With financial conditions easing, both Fitch Ratings and Moody’s Ratings have upgraded their outlooks for the banking sector.
On Wednesday, Moody’s revised its global outlook for banks to stable from negative, citing the supportive trajectory of monetary policy and economic growth.
“We have changed the global outlook for banks to stable from negative, reflecting our expectation that stabilization of economic growth and monetary easing will support operating environments for banks, alleviate pressure on their asset quality and help their deposit growth recover,” said David Yin, vice president and senior credit officer at Moody’s, in a research note.
On Tuesday, Fitch also revised its outlook for the U.S. bank sector to neutral in 2025 from “deteriorating” in 2024.
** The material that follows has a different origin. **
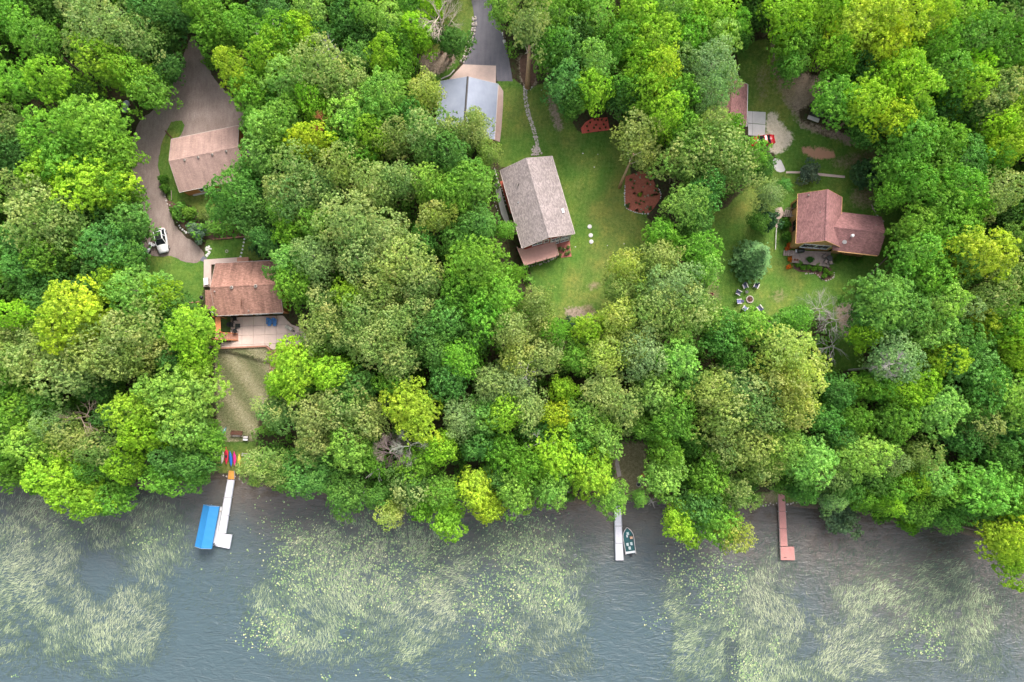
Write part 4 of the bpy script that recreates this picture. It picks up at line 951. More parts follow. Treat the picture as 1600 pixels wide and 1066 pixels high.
# ---- shrubs: each a thing
def shrub(px, py, rp, v, col, label, name='shrub', group=None, h=1.0):
    p = G(px, py); rm = rp / 9.4
    e = thing(name, label, 'shrub', p, random.uniform(0, 6), group)
    e.scale = (rm / 2.0, rm / 2.0, rm / 2.0 * h * 1.3)
    f = link('foliage', PROTO['shrub', v][0], e); f.color = (*col, 1)
    m = MB(); m.tube([(0, 0, -.3), (0, 0, 1.2)], [.16, .08], 6); m.build('stem', M_BARK, e)
    return e
shrub(315, 366, 15, 1, (0.16, 0.25, 0.20), 'blue grey rounded shrub at the tip of the planting bed by the gravel drive')
shrub(282, 338, 9, 0, (0.11, 0.27, 0.04), 'larger green bush low in the planting bed beside the gravel drive')
shrub(274, 331, 7, 0, (0.10, 0.25, 0.04), 'small green bush at the upper end of the planting bed beside the gravel drive')
shrub(302, 336, 12, 0, (0.20, 0.38, 0.06), 'light green bush in the middle of the planting bed south of the brown garage')
shrub(322, 341, 10, 0, (0.22, 0.32, 0.10), 'flecked light green bush right of the light bush in the planting bed')
shrub(260, 283, 9, 0, (0.10, 0.25, 0.035), 'green bush at the lower left corner of the brown roofed garage')
shrub(262, 297, 8, 0, (0.12, 0.28, 0.04), 'green bush just below the lower left corner of the brown garage')
shrub(415, 388, 18, 0, (0.07, 0.17, 0.07), 'dark round bush behind the upper right corner of the patio house roof')
shrub(1258, 276, 18, 1, (0.09, 0.15, 0.11), 'dark blue grey round bush left of the walkway above the L shaped roof')
shrub(1339, 280, 24, 0, (0.07, 0.17, 0.07), 'wide dark green bush at the right end of the walkway above the L shaped roof')
shrub(1372, 275, 20, 1, (0.06, 0.10, 0.07), 'dark spreading juniper right of the walkway at the wood edge')
shrub(1224, 352, 9, 0, (0.08, 0.22, 0.035), 'green bush between the entry walk and the L roofed house')
shrub(1226, 372, 9, 0, (0.09, 0.24, 0.035), 'green bush beside the west wall near the grey steps')
shrub(1190, 352, 18, 1, (0.07, 0.17, 0.09), 'small blue green conifer above the big dark spruce on the lawn', h=1.6)
shrub(1300, 803, 30, 1, (0.13, 0.22, 0.12), 'grey green willow bush leaning over the water right of the salmon red dock')
shrub(1368, 795, 20, 0, (0.09, 0.24, 0.035), 'green bush on the bank midway between the red dock and the right edge')
shrub(1412, 815, 18, 0, (0.15, 0.36, 0.03), 'bright green bush overhanging the muddy shallows at lower right')
shrub(1345, 783, 14, 0, (0.15, 0.20, 0.05), 'olive bush on the bank behind the shore bushes')
shrub(1455, 808, 16, 1, (0.12, 0.19, 0.10), 'grey green bush on the bank left of the big shore maple')
shrub(1390, 765, 16, 0, (0.30, 0.38, 0.04), 'yellow green bush in the clearing behind the right shore')
shrub(1465, 755, 18, 0, (0.12, 0.30, 0.03), 'fresh green bush in the clearing at the right shore')
shrub(1420, 780, 14, 0, (0.11, 0.27, 0.03), 'small green bush left of the big shore maple')
shrub(1350, 205, 20, 0, (0.06, 0.16, 0.03), 'dark bush under the maple beside the bare brown bank')
shrub(892, 510, 12, 1, (0.07, 0.16, 0.08), 'dark round bush left of the small wooden step on the lawn')
for i, (a, b_, c) in enumerate([(1232, 384, (0.62, 0.16, 0.03)), (1229, 389, (0.60, 0.14, 0.03)), (1233, 406, (0.62, 0.20, 0.03)), (1231, 418, (0.65, 0.17, 0.02))]):
    shrub(a, b_, 4.2, 1, c, ['orange flower clump against the west wall above the grey steps', 'orange flower clump directly above the grey steps', 'orange flower clump directly below the grey steps', 'largest orange flower clump at the left end of the flower bed'][i], 'flower_clump', 'orange flower clumps')
def rows(pts, k, base, place):
    o = {}; srt = sorted(range(len(pts)), key=lambda i: pts[i][1]); n = (len(srt) + k - 1) // k
    rn = ['top', 'second', 'third', 'fourth', 'fifth', 'sixth', 'seventh', 'eighth']
    for j in range(n):
        rw = sorted(srt[j * k:(j + 1) * k], key=lambda i: pts[i][0])
        for c, i in enumerate(rw): o[i] = base + ', ' + ORD[c] + (' in the ' + rn[j] + ' row of ' if n > 1 else ' in ') + place
    return o
for i, (a, b_) in enumerate([(1245, 415), (1253, 419), (1262, 418), (1270, 421), (1279, 421), (1288, 424), (1295, 428), (1286, 432), (1248, 412), (1275, 415)]):
    shrub(a, b_, 4.5, 0, (0.16, 0.36, 0.05), rows([(1245, 415), (1253, 419), (1262, 418), (1270, 421), (1279, 421), (1288, 424), (1295, 428), (1286, 432), (1248, 412), (1275, 415)], 5, 'leafy perennial', 'the bed below the grey deck')[i], 'garden_plant', 'perennials below the grey deck')
for i, (a, b_) in enumerate([(1310, 402), (1320, 405), (1330, 406), (1341, 408), (1306, 408)]):
    shrub(a, b_, 5, 0, (0.10, 0.26, 0.04), rows([(1310, 402), (1320, 405), (1330, 406), (1341, 408), (1306, 408)], 5, 'green perennial', 'the group against the cedar wall')[i], 'garden_plant', 'perennials along the cedar wall')
# planting in the red mulch beds
r_ = random.Random(3)
SB = [(917, 198), (922, 192), (929, 188), (934, 188), (940, 188), (947, 189), (931, 196), (928, 200.5), (937, 201.5), (946, 200), (943, 195), (919, 205)]
for i, (a, b_) in enumerate(SB):
    shrub(a, b_, 1.7, 1, (0.05, 0.10, 0.04), rows(SB, 4, 'dark seedling', 'the small red mulch bed')[i], 'bed_plant', 'seedlings in the small red mulch bed')
cnt = 0; BP = []
while cnt < 46:
    a, b_ = r_.uniform(978, 1031), r_.uniform(268, 332)
    if not inpoly(a, b_, BED2): continue
    BP.append((a, b_)); cnt += 1
RL = rows(BP, 7, 'plant', 'the large red mulch bed')
for i, (a, b_) in enumerate(BP):
    t = r_.random()
    k_ = ('low green ', (0.12, 0.21, 0.07), 1.5, 2.8) if t < .62 else (('white flowering ', (0.60, 0.57, 0.52), 1.2, 2.0) if t < .85 else ('dark brown ', (0.10, 0.06, 0.035), 1.6, 2.6))
    shrub(a, b_, r_.uniform(k_[2], k_[3]), 1, k_[1], k_[0] + RL[i], 'bed_plant', 'plants in the large red mulch bed')
shrub(999.5, 305, 3.4, 0, (0.34, 0.48, 0.06), 'bright yellow green bush at the middle of the large red mulch bed', 'bed_plant')
PP = [(875, 389), (881, 391), (888, 387), (889, 395), (875, 399), (885, 397)]
for i, (a, b_) in enumerate(PP):
    shrub(a, b_, 3.2, 0, (0.30, 0.42, 0.18), rows(PP, 3, 'grey green plant', 'the red paver patio')[i], 'garden_plant', 'plants on the red paver patio')

# ---- dead and bare trees
def dead(px, py, H, Rc, seed, label, mat=M_DEAD, zoff=0.0, depth=3, nch=4, up=.8, name='dead_tree', top=True, r0=.16, cat='dead tree'):
    g = 6.0
    for _ in range(8):
        p = P(px, py, g + H * (.85 if top else 0)); g = .5 * g + .5 * float(gz(p.x, p.y))
    p = P(px, py, g + H * (.85 if top else 0))
    g = max(g, -.2)
    e = thing(name, label, cat, (p.x, p.y, g), seed * 1.3)
    me = branchy(seed, H, Rc, depth, r0=r0, nch=nch, up=up, trunk=False)
    me.build('branches', mat, e)
    m = MB(); m.tube([(0, 0, -1), (.1, 0, H * .3), (0, .15, H * .62), (0, 0, H * .92)], [r0 * 1.3, r0, r0 * .8, r0 * .4], 7); m.build('trunk', mat, e)
    return e
dead(1285, 482, 8, 3.2, 1, 'bare grey tree with tangled twigs at the lower edge of the right lawn', up=.3, r0=.09)
dead(1308, 500, 8, 3.6, 2, 'larger bare grey tree with long forked branches over the brown ground', up=.3, r0=.10)
dead(1302, 540, 7, 3.2, 3, 'low bare grey branches right of the golden yellow oak', up=.2, depth=2, r0=.09)
dead(1400, 568, 17.5, 2.6, 4, 'fan of bare grey twigs standing out of a pale grey green crown', up=.5, nch=5)
dead(686, 22, 15, 5.0, 5, 'tall bare forked tree with pale trunk left of the asphalt drive', M_PALEBARK, up=1.0, depth=3, r0=.2)
dead(612, 708, 14, 3.0, 6, 'dense brownish grey dead crown among the shore trees', weathered('brown_twigs', (0.30, 0.22, 0.20)), up=.4, nch=6)
dead(640, 697, 15, 3.2, 7, 'pale grey green dead crown right of the brownish dead one', weathered('lichen_twigs', (0.42, 0.42, 0.33)), up=.4, nch=6)
dead(505, 191, 15, 2.3, 8, 'small rust brown dead crown between bright yellow maples', weathered('rust_needles', (0.34, 0.12, 0.05)), up=.5, nch=7, r0=.12)
dead(128, 652, 13, 4.2, 9, 'brown bare twig fan between the olive oaks at lower left', weathered('brown_dead_wood', (0.30, 0.22, 0.17)), up=.2, depth=2, nch=4)
dead(823, 578, 15, 2.6, 10, 'white bare branches poking out of the oak in the middle of the wood', up=.4, depth=2)
dead(843, 692, 14, 2.4, 11, 'white bare crown above the left shore of the motorboat', up=.4, depth=2, nch=3)
dead(592, 733, 12, 2.6, 12, 'white forked snag above the shore below the grey dead crown', up=.2, depth=1, nch=3)
dead(567, 772, 5, 1.6, 13, 'white snag leaning at the water edge left of centre', up=.2, depth=1, nch=3)
dead(805, 800, 4, 1.6, 14, 'white driftwood snag at the water edge near the middle', up=.2, depth=1, nch=3)
dead(878, 770, 8, 1.9, 15, 'bare grey snag at the water edge left of the white motorboat dock', up=.2, depth=1, nch=3)
dead(507, 72, 16, 2.6, 16, 'bare pale twigs in the crown above the large grey green oak', up=.4, depth=2)
dead(420, 45, 14, 3.0, 17, 'bare grey twig fan among dark trees at upper left centre', up=.3, depth=2)
dead(1020, 785, 6, 1.2, 18, 'thin grey snag beside the muddy shallows near the motorboat', up=.2, depth=1, nch=2)
dead(1548, 152, 13, 3.4, 19, 'bare grey branch in the dark oak at the upper right edge', up=.3, depth=1, nch=3)
# trunk of the tall tree by the drive, foot on the lawn, crown up at the frame edge
for (bx, by, tx, ty, H, lab) in [(824.5, 137, 827, 72, 13, 'tall straight pale brown trunk right of the asphalt drive'), (967.7, 293.5, 990, 240, 12, 'curved pale trunk rising from the lawn left of the large red mulch bed'),
                                 (705, 94, 684, 45, 10, 'leaning pale trunk on the grass left of the asphalt drive'), (691, 82, 684, 40, 9, 'second thinner pale trunk beside the leaning one left of the asphalt drive'),
                                 (649, 112, 630, 68, 10, 'thin slanting pale trunk at the wood edge left of the grassy bank'), (575, 66, 572, 35, 8, 'short thick grey trunk in a gap of the upper wood')]:
    a = G(bx, by); c = P(tx, ty, a.z + H)
    e = thing('bare_trunk', lab, 'tree trunk', a)
    d = c - a; rr = .42 if H > 12 else .24
    m = MB(); m.tube([(0, 0, -.5), (d.x * .12, d.y * .12 + .1, H * .2), (d.x * .45, d.y * .45, H * .5), (d.x, d.y, H)], [rr * 1.25, rr, rr * .85, rr * .5], 10)
    m.build('trunk', weathered('tan_bark', (0.45, 0.29, 0.17), .2, 2, .9, 8) if H >= 12 else M_PALEBARK, e, smooth=True)
    m = MB()
    for k in range(4):
        q = Vector((d.x, d.y, H)) * (.7 + .08 * k); aa = k * 2.1
        m.tube([q, q + Vector((math.cos(aa) * 1.2, math.sin(aa) * 1.2, 1.6))], [rr * .3, .04], 5)
    m.build('limbs', M_PALEBARK, e)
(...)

The revision “reflects signs of stabilization in capital, funding and liquidity metrics and Fitch’s expectations for core asset quality and profitability ratios to follow in 2025, despite weaker economic growth and a softer labor market,” the rating agency said.
The U.S. banking industry should benefit from improved business confidence, which could support loan growth, investment banking and capital markets activity, Fitch suggested.
“A shift to a more neutral monetary policy stance will ease funding costs, improve debt repayment capacity, and gradually reverse unrealized losses on securities portfolios in 2025,” the rating agency added.
Fitch also said that the regulatory environment, which could include delays or adjustments to the final Basel III capital rules, “will relieve some funding cost pressures and provide more financial flexibility.”
Despite the improving conditions, downside risks are rising too.
“Geopolitical conflicts, trade tensions and post-election policy changes in the U.S. create significant uncertainty and risks,” Moody’s noted, adding, “An escalation of geopolitical conflicts, a resumption of higher inflation and consequent monetary policy tightening are factors that could lead to a negative outlook.”